18 January 2005
Getting Attention

Well, Danny Williams, you now have my complete attention, and most of Canada's for that matter, which is proof positive, if nothing else, that a flicker of good old-fashioned patriotism is still alight deep inside our national hearts.

I don't take kindly to having my national symbol treated like an unwanted tablecloth to be folded and stuffed away in a closet, though once I calmed down and stopped turning three shades of crimson like an apoplectic chameleon on a hot plate, I started looking a little closer at the plight of Newfoundland and Labrador and this whole issue of oil revenues and equalization payments. You'd be proud of me, Danny. I even brushed up a bit on Confederation history.

That Joey Smallwood was a character, now wasn't he?

But mostly what happened is I got a serious headache trying to figure out all the clauses, subclauses, ratifications, amendments and qualifications to what essentially amounts to a hell of a lot of money flowing out of Canada and into Newfoundland.

Jeez, but you sure know how to bite the hand that feeds you.

Ah, but paternalism and "Newfie" jokes are just part of the 400-year plight of Newfoundland, aren't they? My god, but your folks are oppressed. Unwanted and rebuked by Britain, dragged kicking and screaming into Confederation by Smallwood, and then locked in a fifty-year struggle with an insensitive country for more money, more respect...and well, and more money.

And while it's become an accepted pastime up your way for premiers like yourself to jump up and down, shout, scream, and occasionally declare a national day of mourning over Ottawa's malevolence (with everyone wearing black armbands no less), you've truly outdone yourself in the chutzpah department this time around.

Now, for everyone else's benefit, Danny (though they really should know this already because it involves an awful lot of their tax dollars), let me explain that equalization in Canada is a way for the "have" provinces to give to the "have-nots" so that all provinces share the wealth and are on equal footing in terms of healthcare and education. Uncharitably referred to as "provincial welfare" in some circles, it is something with which, in principle, I agree. It is not only a reflection of a moderate and caring society, but a mechanism that can be argued reinforces it.

Of course, anything can be taken too far.

The key principle behind this whole system, which takes about three university degrees, a couple of mainframe computers, and the application of a form of advanced mathematics that no one is quite sure exists yet to figure out the details of, is that when you are a "have" you pay to the "have-nots." Newfoundland, being a career "have-not" since it entered Confederation, is for the first time in its long and tortuous life facing the possibility of being a "have."

Newfoundland has stage fright, doesn't it Danny?

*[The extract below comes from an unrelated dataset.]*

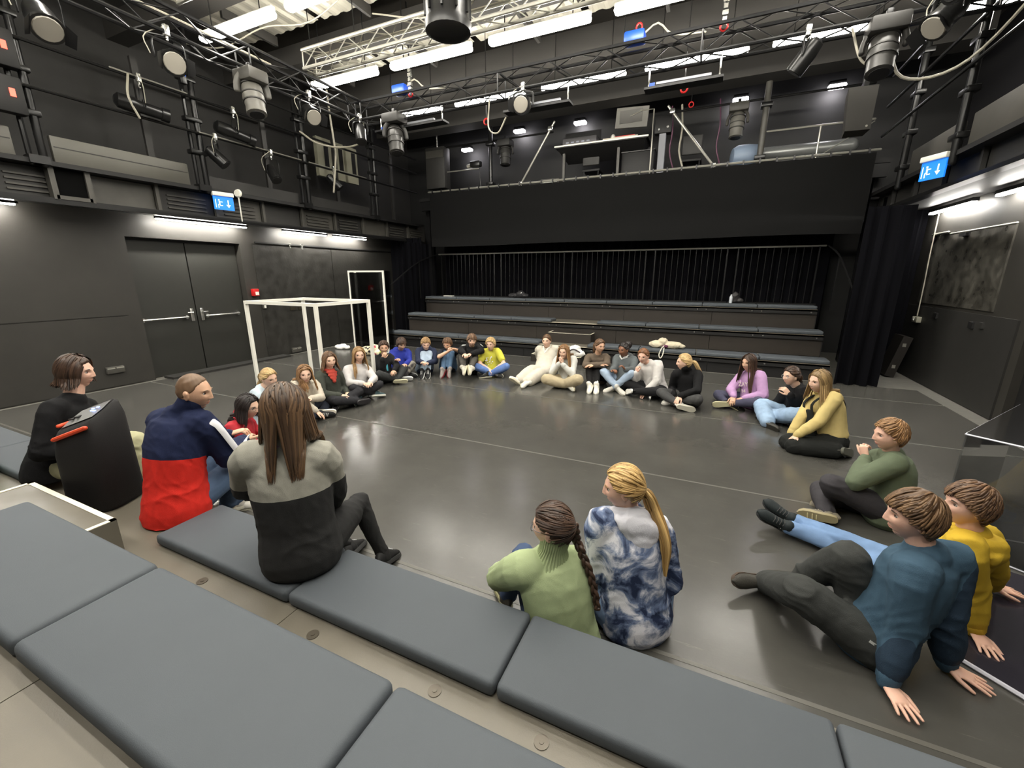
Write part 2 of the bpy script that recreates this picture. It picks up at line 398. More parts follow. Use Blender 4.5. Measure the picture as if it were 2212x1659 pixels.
# stair boxes with white edges in the gap
def stepbox(x0,x1,y0,y1,z0,z1,label,edge=(1,1,1)):
    t=thing('step_box',label,'step',((x0+x1)/2,y0,z0)); S=((x0+x1)/2,y0,z0)
    b=MB(); b.box(((x0+x1)/2,(y0+y1)/2,(z0+z1)/2),(x1-x0,y1-y0,z1-z0)); part('box',b,M_riser if y0>5 else M_deck,t,sub=S)
    e=.028
    if edge[0]:
        b=MB(); b.box(((x0+x1)/2,y0+e/2,z1+.001),(x1-x0,e,.006)); part('edge_strip',b,M_edge,t,'white edge strip',sub=S)
    if edge[1]:
        for x in (x0+e/2,x1-e/2):
            b=MB(); b.box((x,(y0+y1)/2,z1+.001),(e,y1-y0,.006)); part('edge_strip',b,M_edge,t,'white edge strip',sub=S)
    if edge[2]:
        b=MB(); b.box(((x0+x1)/2,y1-e/2,z1+.001),(x1-x0,e,.006)); part('edge_strip',b,M_edge,t,'white edge strip',sub=S)
    return t
stepbox(-3.36,-2.26,8.3,8.72,0,.165,'low black step with white edges behind the two girls in white',(1,1,0))
stepbox(-3.3,-2.28,9.17,9.53,.314,.53,'black step with white edges in the far stair between the tier cushions',(1,1,0))
b=MB(); b.box(((GX0+GX1)/2,8.765,.313),(GX1-GX0-.02,.03,.008)); part('edge_strip',b,M_edge,bl,'white edge strip',sub=O)
b=MB(); b.box(((GX0+GX1)/2,9.565,.728),(GX1-GX0-.02,.03,.008)); part('edge_strip',b,M_edge,bl,'white edge strip',sub=O)
# railing at the top
rl=thing('safety_railing','long thin steel railing with many slim uprights behind the top tier','railing',(-2.75,11.2,1.14)); RO=(-2.75,11.2,1.14)
for xa,xb in ((-7.6,-5.6),(-5.58,-3.5),(-3.48,-1.4),(-1.38,.4),(.42,2.15)):
    b=MB(); b.tube([(xa,11.2,2.42),(xb,11.2,2.42)],.02,8); part('top_rail',b,M_alu,rl,'pale steel top rail',sub=RO)
    for x in (xa+.1,xb-.1):
        b=MB(); b.box((x,11.2,1.77),(.03,.03,1.28)); part('post',b,M_steel,rl,sub=RO)
    b=MB(); b.box(((xa+xb)/2,11.2,1.2),(xb-xa,.02,.03)); part('bottom_rail',b,M_steel,rl,sub=RO)
    n=int((xb-xa-.2)/.13)
    for k in range(1,n):
        x=xa+.1+(xb-xa-.2)*k/n
        b=MB(); b.box((x,11.2,1.8),(.012,.012,1.2)); part('baluster',b,M_steel,rl,sub=RO)
for s,x in ((-1,-7.65),(1,2.2)):
    b=MB(); b.tube(crom([(x,11.2,2.42),(x+.02*s,10.2,2.15),(x+.03*s,8.9,1.5)],8),.016,8); part('handrail',b,M_steel,rl,sub=RO)
    for y,zt,zb in ((10.3,2.18,1.15),(8.95,1.52,.3)):
        b=MB(); b.box((x+.03*s,y,(zt+zb)/2),(.025,.025,zt-zb)); part('post',b,M_steel,rl,sub=RO)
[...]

You want to keep getting equalization payments, even if you become a "have," frightened of writing that first cheque and sending it the other way. Not only that, but you've actually had the gall to thumb your nose at a UN provision that demands a small percentage of offshore royalties earned on oil outside the 200-mile territorial limit to be paid to third-world "have-nots," insisting that Ottawa pay that too, after it spends the next eight years mapping out the region so you can develop it.

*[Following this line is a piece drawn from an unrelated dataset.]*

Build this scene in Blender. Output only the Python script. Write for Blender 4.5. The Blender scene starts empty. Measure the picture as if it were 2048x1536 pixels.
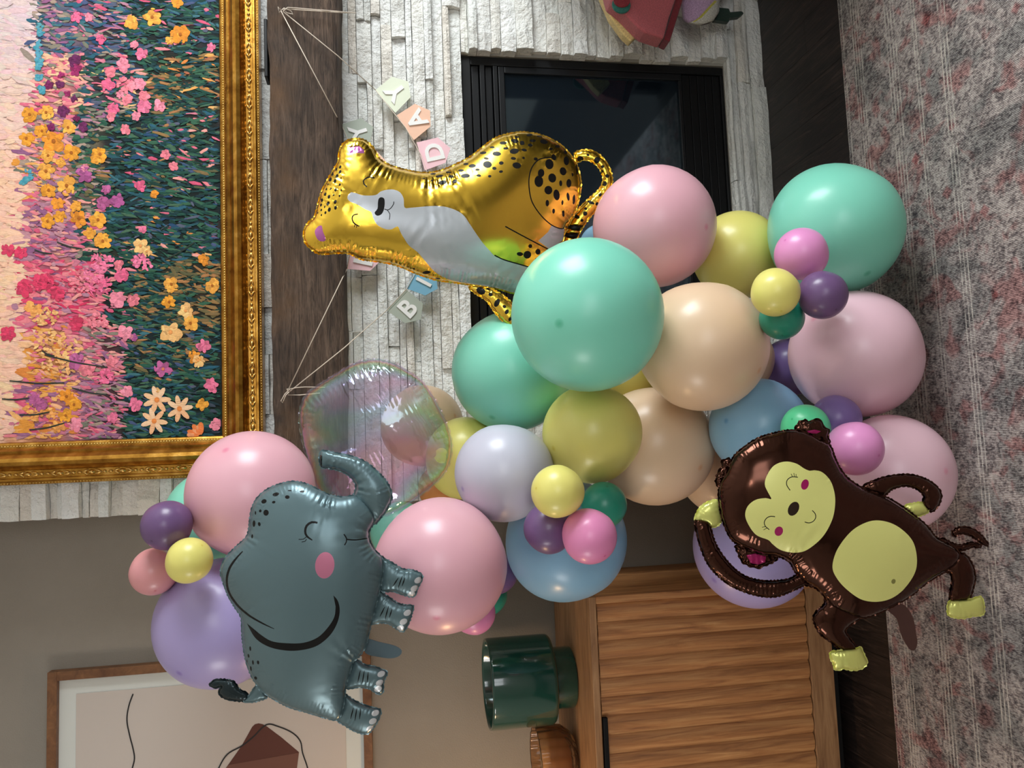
import bpy, bmesh, math, random
import numpy as np
from mathutils import Vector, Matrix, noise
from mathutils.geometry import delaunay_2d_cdt
random.seed(7); RNG = np.random.default_rng(7)
S = bpy.context.scene
COL = S.collection

# ---------------------------------------------------------------- camera, light, exposure
FPX = 1540.0
PITCH, YAW, ROLL = math.radians(9.466), math.radians(4.984), math.radians(1.456)
CAM = np.array([0.0, 0.0, 1.19])
_F = np.array([math.sin(YAW)*math.cos(PITCH), math.cos(YAW)*math.cos(PITCH), -math.sin(PITCH)])
_r = np.array([math.cos(YAW), -math.sin(YAW), 0.0]); _d = np.cross(_F, _r)
RIGHT = math.cos(ROLL)*_r + math.sin(ROLL)*_d          # right in the room
DOWN = -math.sin(ROLL)*_r + math.cos(ROLL)*_d          # down in the room
cd = bpy.data.cameras.new('camera'); cam = bpy.data.objects.new('camera', cd); COL.objects.link(cam)
cd.sensor_width = 36.0; cd.lens = FPX/2048*36.0; cd.clip_start = 0.02
M = Matrix.Identity(4)
for i in range(3):                                      # the phone was held upright, the picture lies on its side
    M[i][0] = DOWN[i]; M[i][1] = RIGHT[i]; M[i][2] = -_F[i]; M[i][3] = CAM[i]
cam.matrix_world = M
S.camera = cam
S.view_settings.view_transform = 'Standard'; S.view_settings.look = 'None'
S.view_settings.exposure = 0.34; S.view_settings.gamma = 1.0; S.view_settings.use_curve_mapping = False

def area(name, loc, target, sx, sy, power, col):
    l = bpy.data.lights.new(name, 'AREA'); l.shape = 'RECTANGLE'; l.size = sx; l.size_y = sy
    l.energy = power; l.color = col
    o = bpy.data.objects.new(name, l); COL.objects.link(o); o.location = loc
    o.rotation_euler = (Vector(target)-Vector(loc)).to_track_quat('-Z', 'Y').to_euler()
    return o
def point(name, loc, r, power, col):
    l = bpy.data.lights.new(name, 'POINT'); l.shadow_soft_size = r; l.energy = power; l.color = col
    o = bpy.data.objects.new(name, l); COL.objects.link(o); o.location = loc
    return o
W = bpy.data.worlds.new('world'); S.world = W; W.use_nodes = True
W.node_tree.nodes['Background'].inputs[0].default_value = (0.75, 0.85, 1.0, 1)
W.node_tree.nodes['Background'].inputs[1].default_value = 0.6
area('window_daylight_right', (2.66, 0.75, 1.60), (0.0, 0.75, 1.45), 1.25, 1.15, 74, (0.93, 0.98, 1.0))
area('window_daylight_left', (-2.66, 0.7, 1.45), (0, 0.9, 1.3), 0.7, 0.8, 16, (1.0, 0.97, 0.93))
area('window_fill_back', (0.9, -2.66, 1.55), (0.4, 1, 1.35), 1.5, 1.2, 20, (0.97, 0.99, 1.0))  # soft frontal fill, added at an unseen window behind the camera
point('point_behind_camera', (0.03, -0.7, 1.42), 0.035, 3.0, (1.0, 0.95, 0.9))  # unseen bare point near camera height, added for the small centre highlights
point('table_lamp_bulb', (-1.22, 1.85, 1.0), 0.05, 5.0, (1.0, 0.62, 0.30))

# ---------------------------------------------------------------- helpers
def ray(x, y): return _F + (768.0-y)/FPX*RIGHT + (x-1024.0)/FPX*DOWN
def PT(x, y, t): return CAM + ray(x, y)*t                # a pixel of the photograph at depth t
def PY(x, y, Y): d = ray(x, y); return CAM + d*Y/d[1]     # ... on the upright plane at distance Y
def PZ(x, y, z): d = ray(x, y); return CAM + d*(z-CAM[2])/d[2]
def lin(c):
    return tuple((v/12.92 if v <= .04045 else ((v+.055)/1.055)**2.4) for v in (c[0]/255, c[1]/255, c[2]/255)) + (1,)
def mat(name, rgb, rough=.5, metal=0., coat=0., spec=.5, sheen=0.):
    m = bpy.data.materials.new(name); m.use_nodes = True
    b = m.node_tree.nodes['Principled BSDF']
    b.inputs['Base Color'].default_value = lin(rgb); b.inputs['Roughness'].default_value = rough
    b.inputs['Metallic'].default_value = metal; b.inputs['Coat Weight'].default_value = coat
    b.inputs['Specular IOR Level'].default_value = spec; b.inputs['Sheen Weight'].default_value = sheen
    return m
class NT:                                                # tiny node-graph helper
    def __init__(s, m): s.m = m; s.t = m.node_tree; s.b = s.t.nodes['Principled BSDF']
    def n(s, typ, **kw):
        x = s.t.nodes.new(typ)
        for k, v in kw.items():
            if k in x.inputs.keys(): x.inputs[k].default_value = v
            else: setattr(x, k, v)
        return x
    def l(s, a, b): s.t.links.new(a, b)
    def obj(s, scale=(1,1,1), rnd=False):
        c = s.n('ShaderNodeTexCoord'); mp = s.n('ShaderNodeMapping'); mp.inputs['Scale'].default_value = scale
        s.l(c.outputs['Object'], mp.inputs['Vector'])
        if rnd:
            oi = s.n('ShaderNodeObjectInfo'); mu = s.n('ShaderNodeMath', operation='MULTIPLY'); mu.inputs[1].default_value = 37.
            s.l(oi.outputs['Random'], mu.inputs[0]); cb = s.n('ShaderNodeCombineXYZ')
            for k in range(3): s.l(mu.outputs[0], cb.inputs[k])
            s.l(cb.outputs[0], mp.inputs['Location'])
        return mp.outputs[0]
    def noise(s, vec, scale, detail=4, rough=.55, dist=0):
        x = s.n('ShaderNodeTexNoise'); x.inputs['Scale'].default_value = scale; x.inputs['Detail'].default_value = detail
        x.inputs['Roughness'].default_value = rough; x.inputs['Distortion'].default_value = dist
        s.l(vec, x.inputs['Vector']); return x.outputs['Fac']
    def ramp(s, fac, stops):
        r = s.n('ShaderNodeValToRGB'); e = r.color_ramp.elements
        while len(e) < len(stops): e.new(.5)
        for q, (p, c) in zip(e, stops): q.position = p; q.color = c if len(c) == 4 else lin(c)
        s.l(fac, r.inputs[0]); return r.outputs[0]
    def mix(s, fac, a, b, mode='MIX'):
        x = s.n('ShaderNodeMix', data_type='RGBA', blend_type=mode)
        for k, v in ((0, fac), (6, a), (7, b)):
            if hasattr(v, 'links'): s.l(v, x.inputs[k])
            else: x.inputs[k].default_value = v
        return x.outputs[2]
    def math(s, op, a, b=0., c=None):
        x = s.n('ShaderNodeMath', operation=op)
        for k, v in enumerate((a, b) if c is None else (a, b, c)):
            if hasattr(v, 'links'): s.l(v, x.inputs[k])
            else: x.inputs[k].default_value = v
        return x.outputs[0]
    def bump(s, h, strength=.3, dist=.01):
        x = s.n('ShaderNodeBump'); x.inputs['Strength'].default_value = strength; x.inputs['Distance'].default_value = dist
        s.l(h, x.inputs['Height']); s.l(x.outputs[0], s.b.inputs['Normal'])
    def color(s, c): s.l(c, s.b.inputs['Base Color'])
def setprops(o, label=None, cat=None, group=None, kind=None):
    if label: o['label'] = label
    if cat: o['category'] = cat
    if group: o['group'] = group
    if kind: o['kind'] = kind
    return o
def empty(name, loc, label, cat, group=None):
    o = bpy.data.objects.new(name, None); COL.objects.link(o); o.location = loc; o.empty_display_size = .05
    return setprops(o, label, cat, group)
def link(name, me, parent=None, mats=(), label=None, cat=None, group=None, kind=None, loc=None):
    o = bpy.data.objects.new(name, me); COL.objects.link(o)
    for m in mats:
        if m.name not in [x.name for x in me.materials if x]: me.materials.append(m)
    if parent: o.parent = parent
    if loc is not None: o.location = loc
    return setprops(o, label, cat, group, kind)
def mesh(name, v, f, smooth=False):
    me = bpy.data.meshes.new(name); me.from_pydata([tuple(map(float, p)) for p in v], [], f); me.update()
    if smooth: me.polygons.foreach_set('use_smooth', [True]*len(me.polygons))
    return me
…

I won't use the cake analogy, Danny. You've already had far too much cake to bother with that one.

For a man with three degrees of your own, a self-made millionaire and entrepreneur who should be not only a beacon to others in the province but a leader in the drive to develop and foster the same spirit you possess, it amazes me that you've fallen into the same old trap of whining to Ottawa for more and more money. Newfoundland has consumed tens of billions of dollars since it entered Confederation, and has little more than a bloated civil service to show for it.

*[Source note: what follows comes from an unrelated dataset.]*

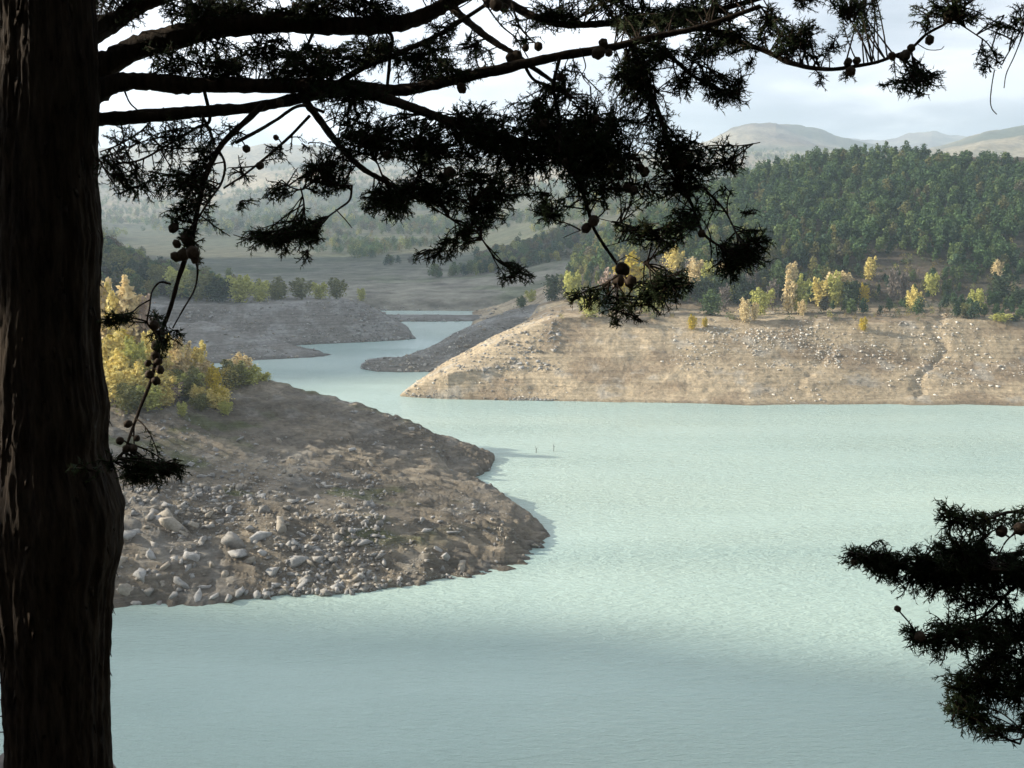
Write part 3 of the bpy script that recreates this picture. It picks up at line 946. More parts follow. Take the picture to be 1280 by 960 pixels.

Yes, Ottawa mismanaged the fisheries, but they didn't actually go out and fish them dry themselves, now did they? Yes, Newfoundland has been dealt some seriously devastating blows economically and socially, but the mistake has always been to throw money at the problem and nothing else.

Newfoundland needs leadership, Danny, not theatrics. It's one thing to fight for your province, to fight for solutions and the money with which to achieve them. It's quite another to refuse to do what you ask others to do, namely to give to those who need it when you have it. Well, you're going to have it soon, Danny, and it's about bloody time you gave it.

Now, aren't you glad you brought all that to my attention?